As well as the main quest line, there are also a lot of optional side quests. This adds to the already overwhelmingly huge amount of content that ESO presents to players. Zenimax Online's yearly expansions, along with intermediate DLC additions, have made the world of The Elder Scrolls Online absolutely huge and packed with content. Players can revisit familiar destinations across the continent of Tamriel, such as Cyrodiil, Skyrim, and Morrowind from previous games. Set 800 years before The Elder Scrolls III: Morrowind, The Elder Scrolls Online draws from an established mythology, recreating many of the events and situations referred to in the single-player games.

The fantasy setting is richly detailed. The game is full of lore that will excite and thrill players that like a heady tale and presents those that enjoy a lighter experience with a world that feels alive and very real.
Just as the game has expanded and improved since its initial release back in 2014, so have the visuals. Zenimax Online has never really promoted the visual improvements they've made to the game, but it always looks amazing and makes full use of current hardware.

Being an MMO, the combat follows the standard button-mashing mixture of melee weapon attacks and ability/spell triggers.
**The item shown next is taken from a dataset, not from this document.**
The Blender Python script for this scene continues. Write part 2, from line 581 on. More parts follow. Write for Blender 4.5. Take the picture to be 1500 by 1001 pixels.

It's not as refined as the single-player games but the norm for this type of multiplayer experience.

The game is designed to be played in a group, but the addition of NPC companions in the Blackwood expansion now makes the game very accessible to those that enjoy playing alone. However, some of the dungeon areas can be a bit too challenging to be played solo.

With High Isle, Zenimax Online has created an exciting new area that, at times, almost feels like its own Elder Scrolls game. The story, the new characters, and the voice acting are all top-notch. And, as The Elder Scrolls Online offers both casual free-to-play and subscription-based options, there's no better time to step into this massive world of adventure.